Access outer struct with the same name

Question

Look at my sample code

struct A
{
   int member;
};

int main()
{
   int A; //Line 1
   A b;   //Line 2 
   b.member = int(); //Line 3
}

Errors are

prog.cpp: In function ‘int main()’:
prog.cpp:9: error: expected `;' before ‘b’
prog.cpp:9: warning: statement has no effect
prog.cpp:10: error: ‘b’ was not declared in this scope

How to access structure A in second line ? Why do I get the error anyway?

Answer 1

How to remove the error in Line 2?

Use Elaborated Type Specifier, ie instead of writing A b; write struct A b; .

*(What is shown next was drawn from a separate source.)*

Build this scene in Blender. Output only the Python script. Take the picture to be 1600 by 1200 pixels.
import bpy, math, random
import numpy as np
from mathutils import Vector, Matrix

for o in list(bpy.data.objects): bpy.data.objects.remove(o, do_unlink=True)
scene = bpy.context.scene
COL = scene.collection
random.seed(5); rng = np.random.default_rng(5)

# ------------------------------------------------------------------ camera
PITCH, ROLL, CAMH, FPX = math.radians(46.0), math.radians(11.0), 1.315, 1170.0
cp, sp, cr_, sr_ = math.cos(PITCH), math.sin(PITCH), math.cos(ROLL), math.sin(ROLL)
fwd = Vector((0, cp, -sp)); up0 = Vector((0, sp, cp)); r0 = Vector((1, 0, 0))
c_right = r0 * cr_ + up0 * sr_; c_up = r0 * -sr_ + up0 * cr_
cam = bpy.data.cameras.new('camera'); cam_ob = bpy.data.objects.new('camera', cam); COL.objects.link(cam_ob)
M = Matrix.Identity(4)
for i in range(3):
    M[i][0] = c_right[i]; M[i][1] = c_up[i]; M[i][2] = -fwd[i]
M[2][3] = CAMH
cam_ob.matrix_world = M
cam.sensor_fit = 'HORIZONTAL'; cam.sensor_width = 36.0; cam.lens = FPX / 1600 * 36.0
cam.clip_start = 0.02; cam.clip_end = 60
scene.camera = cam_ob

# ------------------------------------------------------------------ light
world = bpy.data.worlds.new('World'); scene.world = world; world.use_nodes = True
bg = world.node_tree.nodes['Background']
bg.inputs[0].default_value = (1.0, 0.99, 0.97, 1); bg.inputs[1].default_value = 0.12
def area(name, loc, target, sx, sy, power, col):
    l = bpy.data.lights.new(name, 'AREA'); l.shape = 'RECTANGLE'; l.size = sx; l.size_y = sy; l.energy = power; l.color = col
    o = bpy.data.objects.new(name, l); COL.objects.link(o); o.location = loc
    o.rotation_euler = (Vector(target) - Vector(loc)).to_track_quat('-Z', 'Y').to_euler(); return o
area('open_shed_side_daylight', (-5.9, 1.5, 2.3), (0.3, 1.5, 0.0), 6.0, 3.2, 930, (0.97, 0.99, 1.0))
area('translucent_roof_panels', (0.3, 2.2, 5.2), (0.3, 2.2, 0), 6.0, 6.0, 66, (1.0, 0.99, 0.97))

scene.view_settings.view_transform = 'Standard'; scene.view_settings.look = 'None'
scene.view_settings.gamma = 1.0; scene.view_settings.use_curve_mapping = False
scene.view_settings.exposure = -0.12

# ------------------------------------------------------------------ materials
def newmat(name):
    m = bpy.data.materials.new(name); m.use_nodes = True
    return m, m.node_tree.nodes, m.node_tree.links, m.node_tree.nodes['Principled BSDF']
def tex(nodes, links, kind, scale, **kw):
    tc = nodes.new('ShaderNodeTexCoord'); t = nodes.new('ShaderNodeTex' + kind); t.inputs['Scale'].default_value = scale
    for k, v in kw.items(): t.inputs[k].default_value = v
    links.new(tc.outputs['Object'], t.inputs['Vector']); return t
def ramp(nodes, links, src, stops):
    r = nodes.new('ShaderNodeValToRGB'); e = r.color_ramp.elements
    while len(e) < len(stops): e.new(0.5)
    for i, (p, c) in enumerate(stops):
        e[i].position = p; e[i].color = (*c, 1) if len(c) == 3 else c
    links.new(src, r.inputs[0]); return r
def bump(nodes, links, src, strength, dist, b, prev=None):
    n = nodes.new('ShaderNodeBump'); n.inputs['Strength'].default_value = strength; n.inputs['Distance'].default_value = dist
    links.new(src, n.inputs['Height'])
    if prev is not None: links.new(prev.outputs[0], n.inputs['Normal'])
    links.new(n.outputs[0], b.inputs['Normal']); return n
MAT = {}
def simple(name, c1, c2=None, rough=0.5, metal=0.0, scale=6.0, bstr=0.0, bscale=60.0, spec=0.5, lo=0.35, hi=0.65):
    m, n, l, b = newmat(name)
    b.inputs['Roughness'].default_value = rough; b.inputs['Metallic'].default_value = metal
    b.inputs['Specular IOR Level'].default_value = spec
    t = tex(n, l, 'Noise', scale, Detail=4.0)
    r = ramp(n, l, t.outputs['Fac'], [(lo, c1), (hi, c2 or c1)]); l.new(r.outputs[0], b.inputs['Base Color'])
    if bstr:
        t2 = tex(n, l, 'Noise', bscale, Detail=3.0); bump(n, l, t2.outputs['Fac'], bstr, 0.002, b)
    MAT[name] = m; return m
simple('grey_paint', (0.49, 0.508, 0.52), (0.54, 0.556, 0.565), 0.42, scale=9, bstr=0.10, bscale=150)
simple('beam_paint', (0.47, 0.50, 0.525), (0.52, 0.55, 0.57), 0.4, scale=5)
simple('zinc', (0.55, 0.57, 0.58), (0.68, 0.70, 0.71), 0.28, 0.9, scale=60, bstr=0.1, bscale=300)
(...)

3.4.4 Elaborated type specifiers

An elaborated-type-specifier may be used to refer to a previously declared class-name or enum-name even though the name has been hidden by a non-type declaration (3.3.7) . The class-name or enum-name in the elaborated-type-specifier may either be a simple identifer or be a qualified-id.

---

Why do I get the error anyway?

Because A outside main is hidden inside main after the definition of int A . The only way to access struct A is by using elaborated-type-specifier.

3.3.7 Name hiding

2) A class name (9.1) or enumeration name (7.2) can be hidden by the name of an object, function, or enumerator declared in the same scope. If a class or enumeration name and an object, function, or enumerator are declared in the same scope (in any order) with the same name , the class or enumeration name is hidden wherever the object, function, or enumerator name is visible.